The Catholic News Agency (CNA) is reporting that the bishops in three Illinois dioceses announced yesterday that they have dropped their lawsuit against the state and will shut down their adoption and foster care programs, after a civil union law required them to provide their services to same-sex couples.
“The decision not to pursue further appeals was reached with great reluctance, but was necessitated by the fact that the State of Illinois has made it financially impossible for our agencies to continue to provide these services,” said Bishop Thomas J. Paprocki of Springfield, Bishop Edward K. Braxton of Belleville, and Bishop R. Daniel Conlon of Joliet.
“Since we now need to close offices and lay off employees, further appeals would be moot,” the bishops said.
Catholic Charities branches from four dioceses filed a lawsuit in June shortly after passage of the 2011 Religious Freedom Protection and Civil Unions Act which established legal privileges for both same-sex and opposite sex couples in civil unions. Because Catholic Charities does not allow unmarried couples to adopt children, the state opted to end their state contracts, which effectively drove them out of business.
Peter Breen, an attorney with the Thomas More Society, which represented the charities in their lawsuit against the state, called the news “tragic.”
In a Nov. 14 statement, Breen said the situation “stands as a stark lesson to the rest of the nation that legislators promising 'religious protection' in same sex marriage and civil union laws may not be able to deliver on those promises.”
In their remarks, the bishops said “the losers will be the children, foster care families and adoptive parents who will no longer have the option of Catholic, faith-based services."
They also lamented the loss of so many dedicated employees who served the Church so faithfully over the years. “We are grateful to them and reluctantly bid them farewell with our prayers and best wishes.”
Bishop Paprocki said that in spite of the loss of foster care and adoption services in his diocese, their Catholic Charities will continue to serve the poor in central Illinois in other ways.
“The silver lining of this decision is that our Catholic Charities going forward will be able to focus on being more Catholic and more charitable,” he said, “while less dependent on government funding and less encumbered by intrusive state policies.”

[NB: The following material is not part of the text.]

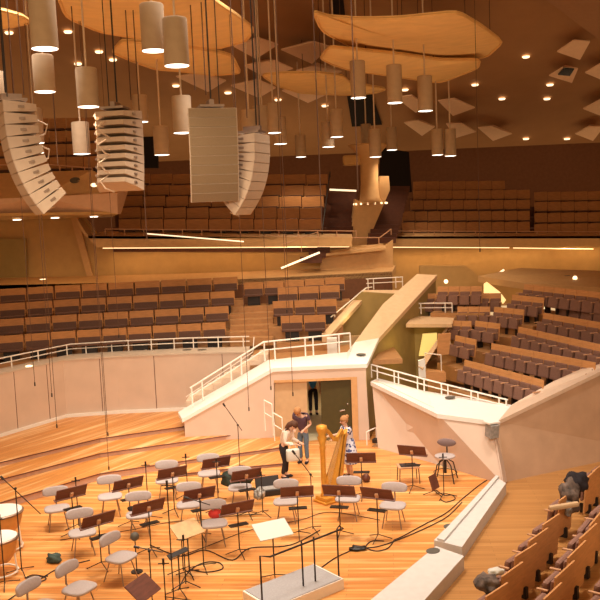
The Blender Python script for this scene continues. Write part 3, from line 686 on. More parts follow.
for q, l in zip(kites, kl):
    pts = [C(x, y, .55) for x, y in q]; c = sum(pts, V())/4
    m = MB(); n4 = [m.b.verts.new(p-c) for p in pts]; n4b = [m.b.verts.new(p-c+V((0, 0, .05))) for p in pts]; ap = m.b.verts.new(V((0, 0, .4)))
    m.b.faces.new(n4)
    for i in range(4): m.b.faces.new((n4[i], n4[(i+1) % 4], n4b[(i+1) % 4], n4b[i])); m.b.faces.new((n4b[i], n4b[(i+1) % 4], ap))
    o = m.build('ceiling_panel', 'kite'); o.location = c; tag(o, 'pale kite-shaped ceiling panel, ' + l, 'acoustic panel', 'kite-shaped ceiling panels')
q = [C(558, 75, .62), C(564, 68.5, .62), C(574, 69.5, .62), C(570, 76, .62)]; tag(MB().prism(q, (0, 0, .05)).build('projection_hatch', 'screen'), 'black square hatch on the kite panel at upper right', 'hatch')
for x, y, l in ((9, 33, 'by the cloud at the left edge'), (68, 32, 'right of the largest left lamp'), (78, 64, 'above the lamp near the second array'), (99, 52, 'left of its close neighbour near the second cloud'), (113, 60, 'right of its close neighbour near the second cloud'), (176, 86, 'above the tallest speaker array'),
                (228, 93, 'left below the kite cluster'), (278, 100, 'over the lamp cluster'), (325, 106, 'above the two centre lamps'), (526, 57, 'highest right of the big right cloud'), (475, 85, 'below the right tip of the right clouds'), (550, 85, 'left below the black hatch panel'), (502, 99, 'left one of the level pair at right'), (547, 99, 'right one of the level pair at right'),
                (526, 139, 'low at the rear wall, left one'), (567, 139, 'low at the rear wall, right one'), (405, 90, 'tucked under the right clouds')):
    o = MB().lathe([(.13, -.04), (.16, 0), (.16, .03)], (0, 0, 0), 14).build('downlight', 'downglow'); o.location = C(x, y, .06); tag(o, 'round ceiling downlight ' + l, 'light', 'ceiling downlights')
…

News of the decision to close down adoption services in three dioceses comes on the heels of an announcement by Catholic Social Services of Southern Illinois that intends to separate from the Belleville diocese and will begin offering adoptions and foster-care services to same-sex couples.
Robert Gilligan, executive director of the Illinois Catholic Conference, summarized what he believes to be the underlying problem in remarks to CNA on Nov. 11.
What “you're seeing at the state level in Illinois, what you're seeing at the national level in Washington, D.C., is a consistent promulgation of policies and laws that are making it very difficult for faith-based agencies that believe that marriage is between one man and one woman,” Gilligan said.